**DATA LINES**

........

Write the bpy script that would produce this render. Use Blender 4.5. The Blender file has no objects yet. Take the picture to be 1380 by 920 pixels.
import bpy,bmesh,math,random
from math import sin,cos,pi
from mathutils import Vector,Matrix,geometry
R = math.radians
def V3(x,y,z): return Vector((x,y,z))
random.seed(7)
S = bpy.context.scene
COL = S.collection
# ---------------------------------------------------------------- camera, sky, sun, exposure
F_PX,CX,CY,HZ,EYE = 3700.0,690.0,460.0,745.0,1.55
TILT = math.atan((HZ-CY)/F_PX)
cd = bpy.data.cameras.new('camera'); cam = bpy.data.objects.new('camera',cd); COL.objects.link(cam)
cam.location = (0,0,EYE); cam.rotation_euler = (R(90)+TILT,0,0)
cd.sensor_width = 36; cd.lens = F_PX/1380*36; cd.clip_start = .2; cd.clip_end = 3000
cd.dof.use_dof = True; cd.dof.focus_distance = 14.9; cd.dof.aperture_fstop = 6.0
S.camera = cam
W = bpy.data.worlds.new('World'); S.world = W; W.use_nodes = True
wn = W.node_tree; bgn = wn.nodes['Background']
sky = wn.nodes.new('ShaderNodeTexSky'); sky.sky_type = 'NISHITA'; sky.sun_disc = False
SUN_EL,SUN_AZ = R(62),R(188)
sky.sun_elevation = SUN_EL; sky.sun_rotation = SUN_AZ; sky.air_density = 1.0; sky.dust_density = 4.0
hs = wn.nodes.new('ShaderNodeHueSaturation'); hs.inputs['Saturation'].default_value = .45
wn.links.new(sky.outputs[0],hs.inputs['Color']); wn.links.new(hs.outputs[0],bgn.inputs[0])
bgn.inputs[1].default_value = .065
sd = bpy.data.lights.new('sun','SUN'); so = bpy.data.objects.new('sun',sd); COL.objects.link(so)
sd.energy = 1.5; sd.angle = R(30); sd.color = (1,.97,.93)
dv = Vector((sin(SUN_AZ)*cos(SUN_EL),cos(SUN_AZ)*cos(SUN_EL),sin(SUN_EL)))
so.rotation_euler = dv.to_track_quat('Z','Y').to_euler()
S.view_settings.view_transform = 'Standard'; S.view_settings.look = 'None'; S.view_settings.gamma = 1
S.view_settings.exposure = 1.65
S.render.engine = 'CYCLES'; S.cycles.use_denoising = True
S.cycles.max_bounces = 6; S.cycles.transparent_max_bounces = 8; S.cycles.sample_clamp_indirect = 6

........

Make an exact copy of the listing, including every line.

**EXERCISE SOLUTION**
Write the bpy script that would produce this render. Use Blender 4.5. The Blender file has no objects yet. Take the picture to be 1380 by 920 pixels.
import bpy,bmesh,math,random
from math import sin,cos,pi
from mathutils import Vector,Matrix,geometry
R = math.radians
def V3(x,y,z): return Vector((x,y,z))
random.seed(7)
S = bpy.context.scene
COL = S.collection
# ---------------------------------------------------------------- camera, sky, sun, exposure
F_PX,CX,CY,HZ,EYE = 3700.0,690.0,460.0,745.0,1.55
TILT = math.atan((HZ-CY)/F_PX)
cd = bpy.data.cameras.new('camera'); cam = bpy.data.objects.new('camera',cd); COL.objects.link(cam)
cam.location = (0,0,EYE); cam.rotation_euler = (R(90)+TILT,0,0)
cd.sensor_width = 36; cd.lens = F_PX/1380*36; cd.clip_start = .2; cd.clip_end = 3000
cd.dof.use_dof = True; cd.dof.focus_distance = 14.9; cd.dof.aperture_fstop = 6.0
S.camera = cam
W = bpy.data.worlds.new('World'); S.world = W; W.use_nodes = True
wn = W.node_tree; bgn = wn.nodes['Background']
sky = wn.nodes.new('ShaderNodeTexSky'); sky.sky_type = 'NISHITA'; sky.sun_disc = False
SUN_EL,SUN_AZ = R(62),R(188)
sky.sun_elevation = SUN_EL; sky.sun_rotation = SUN_AZ; sky.air_density = 1.0; sky.dust_density = 4.0
hs = wn.nodes.new('ShaderNodeHueSaturation'); hs.inputs['Saturation'].default_value = .45
wn.links.new(sky.outputs[0],hs.inputs['Color']); wn.links.new(hs.outputs[0],bgn.inputs[0])
bgn.inputs[1].default_value = .065
sd = bpy.data.lights.new('sun','SUN'); so = bpy.data.objects.new('sun',sd); COL.objects.link(so)
sd.energy = 1.5; sd.angle = R(30); sd.color = (1,.97,.93)
dv = Vector((sin(SUN_AZ)*cos(SUN_EL),cos(SUN_AZ)*cos(SUN_EL),sin(SUN_EL)))
so.rotation_euler = dv.to_track_quat('Z','Y').to_euler()
S.view_settings.view_transform = 'Standard'; S.view_settings.look = 'None'; S.view_settings.gamma = 1
S.view_settings.exposure = 1.65
S.render.engine = 'CYCLES'; S.cycles.use_denoising = True
S.cycles.max_bounces = 6; S.cycles.transparent_max_bounces = 8; S.cycles.sample_clamp_indirect = 6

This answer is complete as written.